__Task requirements__.
Lines containing the word "Blender" are the ones to copy from the records below.

Dataset records
++++++++

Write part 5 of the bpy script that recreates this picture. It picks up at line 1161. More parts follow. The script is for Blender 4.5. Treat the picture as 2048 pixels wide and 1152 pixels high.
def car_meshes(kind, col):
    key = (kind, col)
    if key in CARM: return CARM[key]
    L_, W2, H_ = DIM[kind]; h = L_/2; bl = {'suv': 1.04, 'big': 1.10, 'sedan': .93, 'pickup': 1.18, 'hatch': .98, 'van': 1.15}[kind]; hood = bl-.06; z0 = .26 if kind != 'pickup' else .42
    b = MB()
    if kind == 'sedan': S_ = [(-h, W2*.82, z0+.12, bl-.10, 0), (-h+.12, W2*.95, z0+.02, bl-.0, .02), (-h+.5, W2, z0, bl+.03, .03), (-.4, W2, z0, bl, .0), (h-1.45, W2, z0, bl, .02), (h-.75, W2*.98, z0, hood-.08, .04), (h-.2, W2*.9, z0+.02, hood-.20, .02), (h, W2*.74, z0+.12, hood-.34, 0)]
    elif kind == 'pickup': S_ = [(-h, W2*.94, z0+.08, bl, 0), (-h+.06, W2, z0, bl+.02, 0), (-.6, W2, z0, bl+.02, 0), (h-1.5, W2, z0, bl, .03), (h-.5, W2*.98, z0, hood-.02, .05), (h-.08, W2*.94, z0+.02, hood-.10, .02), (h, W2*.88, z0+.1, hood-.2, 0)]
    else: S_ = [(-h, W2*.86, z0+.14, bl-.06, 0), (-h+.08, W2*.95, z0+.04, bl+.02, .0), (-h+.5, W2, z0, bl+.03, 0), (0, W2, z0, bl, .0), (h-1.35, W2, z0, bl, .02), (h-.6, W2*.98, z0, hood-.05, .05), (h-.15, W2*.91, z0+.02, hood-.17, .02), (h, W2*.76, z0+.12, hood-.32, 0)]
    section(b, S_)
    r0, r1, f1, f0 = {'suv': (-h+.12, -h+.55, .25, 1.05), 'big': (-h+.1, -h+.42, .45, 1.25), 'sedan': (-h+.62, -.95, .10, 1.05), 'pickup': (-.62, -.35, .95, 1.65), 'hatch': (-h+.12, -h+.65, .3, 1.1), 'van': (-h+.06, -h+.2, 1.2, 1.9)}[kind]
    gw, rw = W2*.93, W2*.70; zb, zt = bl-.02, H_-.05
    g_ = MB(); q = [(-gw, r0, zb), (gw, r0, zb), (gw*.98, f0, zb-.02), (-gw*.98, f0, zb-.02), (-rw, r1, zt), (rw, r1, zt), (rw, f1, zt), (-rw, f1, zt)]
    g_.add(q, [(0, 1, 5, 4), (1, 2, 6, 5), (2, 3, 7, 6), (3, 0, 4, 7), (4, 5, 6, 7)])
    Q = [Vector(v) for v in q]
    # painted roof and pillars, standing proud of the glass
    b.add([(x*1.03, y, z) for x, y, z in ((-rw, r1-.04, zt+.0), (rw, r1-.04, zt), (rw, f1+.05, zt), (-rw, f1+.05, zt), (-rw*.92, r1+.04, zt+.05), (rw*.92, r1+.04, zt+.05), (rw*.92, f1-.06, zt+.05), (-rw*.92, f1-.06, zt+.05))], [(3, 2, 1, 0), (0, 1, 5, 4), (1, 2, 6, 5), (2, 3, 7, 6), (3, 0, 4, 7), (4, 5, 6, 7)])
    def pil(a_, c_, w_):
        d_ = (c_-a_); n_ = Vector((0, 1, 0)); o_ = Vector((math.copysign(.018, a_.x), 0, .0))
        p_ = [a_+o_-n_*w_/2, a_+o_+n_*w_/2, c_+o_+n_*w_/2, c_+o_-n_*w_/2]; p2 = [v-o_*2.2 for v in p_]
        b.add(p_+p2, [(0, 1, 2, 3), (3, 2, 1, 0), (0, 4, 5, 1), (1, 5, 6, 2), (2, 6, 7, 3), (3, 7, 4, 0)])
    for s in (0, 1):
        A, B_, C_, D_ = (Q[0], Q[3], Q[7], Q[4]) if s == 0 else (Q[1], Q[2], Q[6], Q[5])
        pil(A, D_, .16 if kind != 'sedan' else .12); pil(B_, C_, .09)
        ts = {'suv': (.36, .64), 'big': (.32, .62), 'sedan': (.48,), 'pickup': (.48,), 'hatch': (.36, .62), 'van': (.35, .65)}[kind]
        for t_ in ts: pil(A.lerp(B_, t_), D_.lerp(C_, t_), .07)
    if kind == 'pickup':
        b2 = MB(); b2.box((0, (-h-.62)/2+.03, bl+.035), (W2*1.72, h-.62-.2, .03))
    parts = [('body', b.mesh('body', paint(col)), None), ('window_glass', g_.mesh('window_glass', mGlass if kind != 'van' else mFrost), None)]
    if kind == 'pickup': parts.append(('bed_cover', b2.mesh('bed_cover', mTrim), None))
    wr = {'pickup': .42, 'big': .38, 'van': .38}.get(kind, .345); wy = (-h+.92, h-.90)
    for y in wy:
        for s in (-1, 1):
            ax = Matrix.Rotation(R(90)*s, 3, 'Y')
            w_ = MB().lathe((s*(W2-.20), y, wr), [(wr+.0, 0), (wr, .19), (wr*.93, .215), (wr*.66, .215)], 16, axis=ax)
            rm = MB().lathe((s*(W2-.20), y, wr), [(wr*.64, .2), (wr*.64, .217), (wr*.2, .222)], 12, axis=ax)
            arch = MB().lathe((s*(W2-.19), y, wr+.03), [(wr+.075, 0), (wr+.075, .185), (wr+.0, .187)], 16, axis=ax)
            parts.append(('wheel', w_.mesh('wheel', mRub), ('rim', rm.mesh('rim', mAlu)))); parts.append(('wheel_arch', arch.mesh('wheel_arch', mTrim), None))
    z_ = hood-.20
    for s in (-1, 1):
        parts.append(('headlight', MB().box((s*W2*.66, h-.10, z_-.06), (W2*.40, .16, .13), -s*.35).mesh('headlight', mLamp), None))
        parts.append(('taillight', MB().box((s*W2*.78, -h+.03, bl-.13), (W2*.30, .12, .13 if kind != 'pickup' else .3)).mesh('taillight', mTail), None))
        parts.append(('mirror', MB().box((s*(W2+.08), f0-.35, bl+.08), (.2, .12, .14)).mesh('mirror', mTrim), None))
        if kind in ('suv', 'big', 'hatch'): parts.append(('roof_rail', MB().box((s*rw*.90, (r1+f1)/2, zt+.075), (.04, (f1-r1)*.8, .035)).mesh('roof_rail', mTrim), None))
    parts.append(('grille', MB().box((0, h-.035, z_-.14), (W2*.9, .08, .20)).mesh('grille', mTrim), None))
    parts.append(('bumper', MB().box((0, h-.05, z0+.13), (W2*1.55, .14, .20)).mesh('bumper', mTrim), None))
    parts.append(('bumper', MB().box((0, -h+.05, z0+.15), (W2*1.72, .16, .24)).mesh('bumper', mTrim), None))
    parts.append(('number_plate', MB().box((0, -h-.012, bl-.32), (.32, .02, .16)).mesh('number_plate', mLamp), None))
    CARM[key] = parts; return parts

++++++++

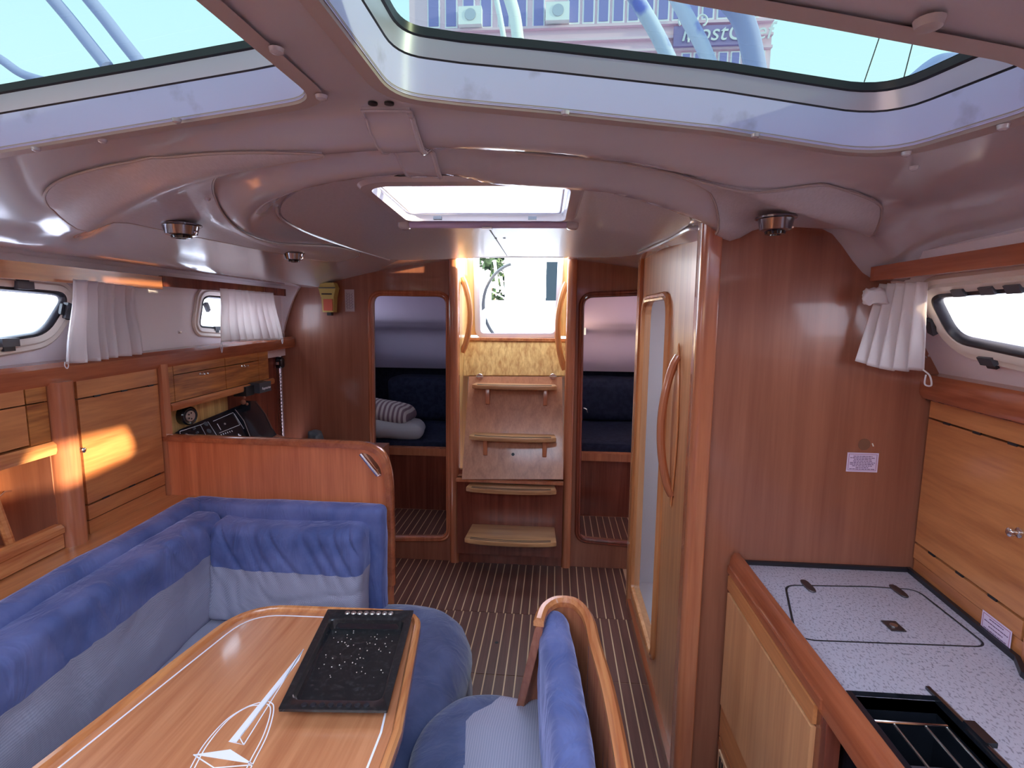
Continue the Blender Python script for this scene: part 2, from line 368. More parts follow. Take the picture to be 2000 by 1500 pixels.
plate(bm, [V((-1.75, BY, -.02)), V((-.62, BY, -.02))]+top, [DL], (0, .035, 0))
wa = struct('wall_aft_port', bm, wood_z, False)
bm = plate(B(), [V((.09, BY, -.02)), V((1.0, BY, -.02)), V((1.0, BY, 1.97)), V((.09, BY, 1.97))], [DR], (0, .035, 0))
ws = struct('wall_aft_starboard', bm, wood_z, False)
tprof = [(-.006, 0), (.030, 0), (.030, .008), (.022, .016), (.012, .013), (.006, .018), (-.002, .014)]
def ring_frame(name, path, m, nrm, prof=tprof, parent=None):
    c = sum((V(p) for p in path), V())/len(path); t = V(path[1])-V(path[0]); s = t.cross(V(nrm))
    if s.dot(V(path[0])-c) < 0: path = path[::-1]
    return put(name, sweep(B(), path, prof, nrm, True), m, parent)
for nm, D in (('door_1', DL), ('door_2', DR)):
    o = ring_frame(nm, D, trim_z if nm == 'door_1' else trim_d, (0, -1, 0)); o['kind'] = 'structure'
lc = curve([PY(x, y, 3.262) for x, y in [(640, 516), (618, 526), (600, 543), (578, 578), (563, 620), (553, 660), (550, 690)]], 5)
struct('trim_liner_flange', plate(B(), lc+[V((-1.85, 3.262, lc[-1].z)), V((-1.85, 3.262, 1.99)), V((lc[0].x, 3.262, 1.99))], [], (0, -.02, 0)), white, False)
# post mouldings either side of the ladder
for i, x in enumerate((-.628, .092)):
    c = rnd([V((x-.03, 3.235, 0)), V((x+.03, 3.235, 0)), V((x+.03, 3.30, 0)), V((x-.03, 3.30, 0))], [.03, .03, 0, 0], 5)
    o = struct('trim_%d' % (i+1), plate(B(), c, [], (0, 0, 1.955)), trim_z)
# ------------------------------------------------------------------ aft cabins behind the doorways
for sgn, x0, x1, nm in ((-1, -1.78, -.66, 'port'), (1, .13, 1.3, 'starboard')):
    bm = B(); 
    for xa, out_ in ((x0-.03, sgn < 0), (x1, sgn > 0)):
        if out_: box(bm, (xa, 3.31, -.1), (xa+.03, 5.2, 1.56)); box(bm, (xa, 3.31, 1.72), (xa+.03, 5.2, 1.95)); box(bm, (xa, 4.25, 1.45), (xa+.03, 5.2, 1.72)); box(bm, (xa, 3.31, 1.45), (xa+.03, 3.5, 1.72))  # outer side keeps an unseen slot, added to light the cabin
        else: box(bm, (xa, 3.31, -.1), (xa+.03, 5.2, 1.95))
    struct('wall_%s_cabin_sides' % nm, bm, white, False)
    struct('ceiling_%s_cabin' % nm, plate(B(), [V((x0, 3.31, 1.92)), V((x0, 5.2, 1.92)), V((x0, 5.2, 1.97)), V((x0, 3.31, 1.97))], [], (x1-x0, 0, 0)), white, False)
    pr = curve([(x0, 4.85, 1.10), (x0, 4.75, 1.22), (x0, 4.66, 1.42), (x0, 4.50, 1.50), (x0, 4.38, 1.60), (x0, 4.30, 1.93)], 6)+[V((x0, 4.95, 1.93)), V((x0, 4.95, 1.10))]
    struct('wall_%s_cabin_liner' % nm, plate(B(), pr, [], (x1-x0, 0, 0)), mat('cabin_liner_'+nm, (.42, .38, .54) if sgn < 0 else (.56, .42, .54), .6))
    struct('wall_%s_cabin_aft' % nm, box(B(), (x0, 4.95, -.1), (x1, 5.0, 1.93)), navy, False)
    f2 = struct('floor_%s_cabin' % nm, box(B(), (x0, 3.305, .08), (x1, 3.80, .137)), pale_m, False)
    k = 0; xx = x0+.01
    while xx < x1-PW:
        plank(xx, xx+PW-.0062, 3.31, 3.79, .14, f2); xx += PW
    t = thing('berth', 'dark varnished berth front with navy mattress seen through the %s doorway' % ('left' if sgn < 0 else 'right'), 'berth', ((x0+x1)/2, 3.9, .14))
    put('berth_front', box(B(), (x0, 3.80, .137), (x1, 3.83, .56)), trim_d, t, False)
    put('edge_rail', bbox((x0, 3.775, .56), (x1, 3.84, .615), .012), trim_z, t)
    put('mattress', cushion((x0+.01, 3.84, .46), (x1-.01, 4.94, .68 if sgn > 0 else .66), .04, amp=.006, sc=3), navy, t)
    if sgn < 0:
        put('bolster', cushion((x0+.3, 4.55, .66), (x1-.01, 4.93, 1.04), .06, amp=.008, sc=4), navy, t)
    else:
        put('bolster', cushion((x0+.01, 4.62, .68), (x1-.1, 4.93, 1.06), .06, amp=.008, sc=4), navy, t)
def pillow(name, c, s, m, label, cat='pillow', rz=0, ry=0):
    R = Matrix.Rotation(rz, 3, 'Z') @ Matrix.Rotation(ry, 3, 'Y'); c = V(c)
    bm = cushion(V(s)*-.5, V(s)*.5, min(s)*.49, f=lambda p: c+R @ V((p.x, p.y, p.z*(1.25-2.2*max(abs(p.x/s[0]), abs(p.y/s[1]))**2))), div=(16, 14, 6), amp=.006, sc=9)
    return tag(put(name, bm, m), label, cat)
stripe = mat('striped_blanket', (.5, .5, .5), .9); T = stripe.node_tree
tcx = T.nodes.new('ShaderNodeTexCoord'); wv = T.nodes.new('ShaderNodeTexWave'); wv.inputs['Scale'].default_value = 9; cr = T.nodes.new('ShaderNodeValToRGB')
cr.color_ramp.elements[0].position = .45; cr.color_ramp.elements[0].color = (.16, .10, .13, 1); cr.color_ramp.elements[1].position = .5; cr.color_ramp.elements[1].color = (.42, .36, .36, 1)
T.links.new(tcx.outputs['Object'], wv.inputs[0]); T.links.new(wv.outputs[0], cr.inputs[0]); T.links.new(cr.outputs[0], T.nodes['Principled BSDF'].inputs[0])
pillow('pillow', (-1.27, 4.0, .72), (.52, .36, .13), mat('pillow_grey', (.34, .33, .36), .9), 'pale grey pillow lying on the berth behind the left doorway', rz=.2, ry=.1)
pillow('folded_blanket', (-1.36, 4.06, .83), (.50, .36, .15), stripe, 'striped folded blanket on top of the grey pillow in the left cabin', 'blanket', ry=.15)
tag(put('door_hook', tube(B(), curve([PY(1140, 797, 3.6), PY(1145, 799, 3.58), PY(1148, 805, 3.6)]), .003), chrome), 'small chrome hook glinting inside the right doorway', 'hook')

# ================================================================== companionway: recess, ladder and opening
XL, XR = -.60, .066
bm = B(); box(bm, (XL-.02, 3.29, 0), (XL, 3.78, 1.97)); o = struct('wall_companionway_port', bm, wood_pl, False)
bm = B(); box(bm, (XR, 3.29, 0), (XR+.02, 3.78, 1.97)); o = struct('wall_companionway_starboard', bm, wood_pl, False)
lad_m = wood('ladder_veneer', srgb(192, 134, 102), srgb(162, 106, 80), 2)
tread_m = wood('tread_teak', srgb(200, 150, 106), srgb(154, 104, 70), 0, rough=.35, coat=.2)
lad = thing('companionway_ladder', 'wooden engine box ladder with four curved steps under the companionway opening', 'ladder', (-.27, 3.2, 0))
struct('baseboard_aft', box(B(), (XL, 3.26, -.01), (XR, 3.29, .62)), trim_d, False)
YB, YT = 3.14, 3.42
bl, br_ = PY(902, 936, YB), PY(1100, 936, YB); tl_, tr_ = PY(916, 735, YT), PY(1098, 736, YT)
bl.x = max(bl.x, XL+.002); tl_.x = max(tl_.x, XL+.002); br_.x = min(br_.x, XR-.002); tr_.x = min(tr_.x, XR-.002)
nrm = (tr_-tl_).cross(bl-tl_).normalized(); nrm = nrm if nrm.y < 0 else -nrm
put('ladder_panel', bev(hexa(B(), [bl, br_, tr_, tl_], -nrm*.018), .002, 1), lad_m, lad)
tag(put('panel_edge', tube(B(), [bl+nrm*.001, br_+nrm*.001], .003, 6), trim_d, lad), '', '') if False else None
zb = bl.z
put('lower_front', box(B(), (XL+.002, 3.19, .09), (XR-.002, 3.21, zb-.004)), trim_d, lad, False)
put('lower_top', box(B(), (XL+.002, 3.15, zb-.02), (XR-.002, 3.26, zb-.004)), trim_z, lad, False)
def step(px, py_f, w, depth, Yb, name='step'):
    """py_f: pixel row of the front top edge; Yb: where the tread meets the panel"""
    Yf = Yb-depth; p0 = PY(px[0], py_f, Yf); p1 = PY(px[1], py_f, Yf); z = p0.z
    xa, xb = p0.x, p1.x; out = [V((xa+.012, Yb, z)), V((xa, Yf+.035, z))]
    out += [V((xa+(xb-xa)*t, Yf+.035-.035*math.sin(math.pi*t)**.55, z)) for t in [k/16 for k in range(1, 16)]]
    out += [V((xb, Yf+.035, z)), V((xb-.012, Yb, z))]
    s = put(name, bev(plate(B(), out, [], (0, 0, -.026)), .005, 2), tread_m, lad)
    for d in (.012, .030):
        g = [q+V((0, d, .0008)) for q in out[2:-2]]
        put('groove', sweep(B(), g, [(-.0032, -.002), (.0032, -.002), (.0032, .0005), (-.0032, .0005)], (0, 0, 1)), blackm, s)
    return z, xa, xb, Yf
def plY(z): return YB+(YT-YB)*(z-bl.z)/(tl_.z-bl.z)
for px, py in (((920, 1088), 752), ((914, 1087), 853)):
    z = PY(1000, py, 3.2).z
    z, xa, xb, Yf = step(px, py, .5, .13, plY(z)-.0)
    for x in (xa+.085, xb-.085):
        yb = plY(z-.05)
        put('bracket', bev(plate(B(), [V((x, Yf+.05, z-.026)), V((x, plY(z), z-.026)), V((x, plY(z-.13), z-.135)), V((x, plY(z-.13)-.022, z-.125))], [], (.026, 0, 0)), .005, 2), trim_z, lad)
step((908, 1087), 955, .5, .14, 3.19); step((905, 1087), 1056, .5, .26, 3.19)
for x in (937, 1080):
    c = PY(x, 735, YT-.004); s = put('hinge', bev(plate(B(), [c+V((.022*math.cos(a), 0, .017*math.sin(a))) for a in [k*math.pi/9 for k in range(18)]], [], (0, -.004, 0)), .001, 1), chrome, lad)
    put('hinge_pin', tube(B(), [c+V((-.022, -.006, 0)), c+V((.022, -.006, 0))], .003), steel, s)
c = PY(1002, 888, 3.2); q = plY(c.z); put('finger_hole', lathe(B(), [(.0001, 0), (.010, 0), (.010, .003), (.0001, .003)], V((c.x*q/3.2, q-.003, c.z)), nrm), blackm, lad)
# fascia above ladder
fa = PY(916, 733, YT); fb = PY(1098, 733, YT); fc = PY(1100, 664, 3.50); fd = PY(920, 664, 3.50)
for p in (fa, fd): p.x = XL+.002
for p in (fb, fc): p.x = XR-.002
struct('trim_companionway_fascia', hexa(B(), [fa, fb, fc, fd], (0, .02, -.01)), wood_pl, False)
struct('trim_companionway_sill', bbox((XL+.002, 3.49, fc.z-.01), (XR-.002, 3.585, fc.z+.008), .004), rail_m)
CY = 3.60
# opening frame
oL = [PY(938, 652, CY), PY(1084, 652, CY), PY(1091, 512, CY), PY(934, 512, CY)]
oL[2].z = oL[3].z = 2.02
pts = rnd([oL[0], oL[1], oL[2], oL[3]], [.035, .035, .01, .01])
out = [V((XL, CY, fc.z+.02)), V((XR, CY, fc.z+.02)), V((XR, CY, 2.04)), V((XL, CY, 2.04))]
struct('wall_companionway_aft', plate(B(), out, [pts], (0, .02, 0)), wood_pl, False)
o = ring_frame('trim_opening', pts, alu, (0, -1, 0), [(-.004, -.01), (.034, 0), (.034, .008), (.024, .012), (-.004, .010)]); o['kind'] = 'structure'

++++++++

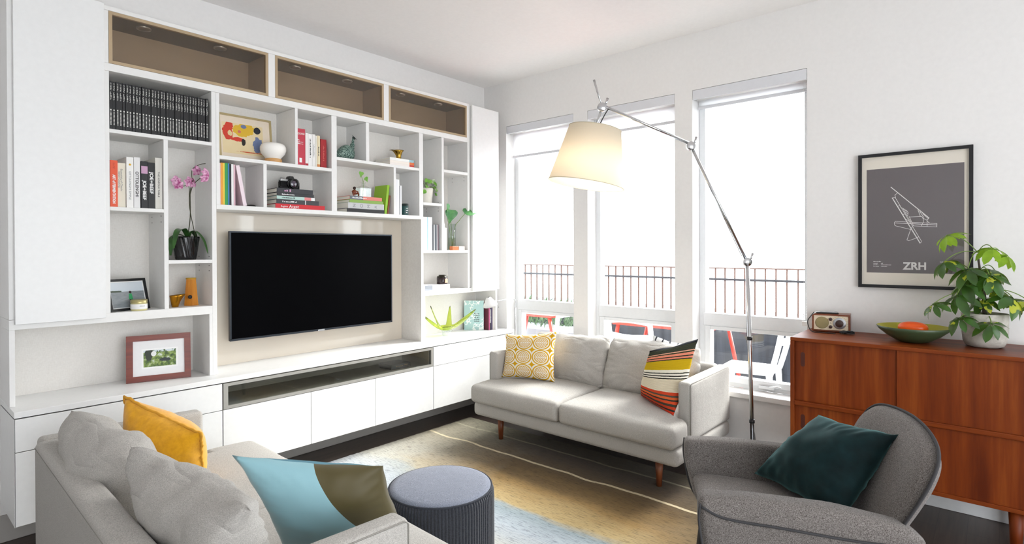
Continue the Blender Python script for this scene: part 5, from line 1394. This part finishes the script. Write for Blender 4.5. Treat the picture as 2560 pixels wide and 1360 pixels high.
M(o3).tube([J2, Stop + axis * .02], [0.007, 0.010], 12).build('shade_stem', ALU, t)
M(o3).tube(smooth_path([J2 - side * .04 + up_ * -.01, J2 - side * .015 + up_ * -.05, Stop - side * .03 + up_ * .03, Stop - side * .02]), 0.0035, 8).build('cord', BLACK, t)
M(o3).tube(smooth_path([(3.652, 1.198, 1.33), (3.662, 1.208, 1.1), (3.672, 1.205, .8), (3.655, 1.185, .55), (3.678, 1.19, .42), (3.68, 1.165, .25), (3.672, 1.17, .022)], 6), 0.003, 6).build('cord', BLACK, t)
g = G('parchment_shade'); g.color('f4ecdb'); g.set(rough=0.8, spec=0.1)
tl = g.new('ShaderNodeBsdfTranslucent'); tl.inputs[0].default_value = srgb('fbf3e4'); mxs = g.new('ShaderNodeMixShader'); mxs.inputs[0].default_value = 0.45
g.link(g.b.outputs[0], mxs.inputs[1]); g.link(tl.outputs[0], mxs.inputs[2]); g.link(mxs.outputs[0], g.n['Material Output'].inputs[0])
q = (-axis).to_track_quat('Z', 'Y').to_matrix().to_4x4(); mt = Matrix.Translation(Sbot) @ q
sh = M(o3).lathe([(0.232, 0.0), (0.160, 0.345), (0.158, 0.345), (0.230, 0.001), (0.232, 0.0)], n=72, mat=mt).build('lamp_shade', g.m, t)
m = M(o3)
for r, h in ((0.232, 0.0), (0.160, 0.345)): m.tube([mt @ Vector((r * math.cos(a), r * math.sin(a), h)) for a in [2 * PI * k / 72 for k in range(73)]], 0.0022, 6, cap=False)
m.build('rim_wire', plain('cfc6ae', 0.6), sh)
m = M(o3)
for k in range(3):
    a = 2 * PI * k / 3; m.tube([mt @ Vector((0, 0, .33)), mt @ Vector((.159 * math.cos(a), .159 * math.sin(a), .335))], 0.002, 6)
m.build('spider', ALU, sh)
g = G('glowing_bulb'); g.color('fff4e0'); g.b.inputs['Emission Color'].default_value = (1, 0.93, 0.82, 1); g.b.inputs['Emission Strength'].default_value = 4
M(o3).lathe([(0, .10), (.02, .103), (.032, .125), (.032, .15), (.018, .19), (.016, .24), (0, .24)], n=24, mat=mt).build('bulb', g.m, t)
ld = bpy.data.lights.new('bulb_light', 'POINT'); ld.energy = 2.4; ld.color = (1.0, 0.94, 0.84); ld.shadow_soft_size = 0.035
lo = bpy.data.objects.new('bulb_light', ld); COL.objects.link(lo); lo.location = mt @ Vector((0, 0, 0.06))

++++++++

__Exercise solution__.
Write part 5 of the bpy script that recreates this picture. It picks up at line 1161. More parts follow. The script is for Blender 4.5. Treat the picture as 2048 pixels wide and 1152 pixels high.
Continue the Blender Python script for this scene: part 2, from line 368. More parts follow. Take the picture to be 2000 by 1500 pixels.
Continue the Blender Python script for this scene: part 5, from line 1394. This part finishes the script. Write for Blender 4.5. Treat the picture as 2560 pixels wide and 1360 pixels high.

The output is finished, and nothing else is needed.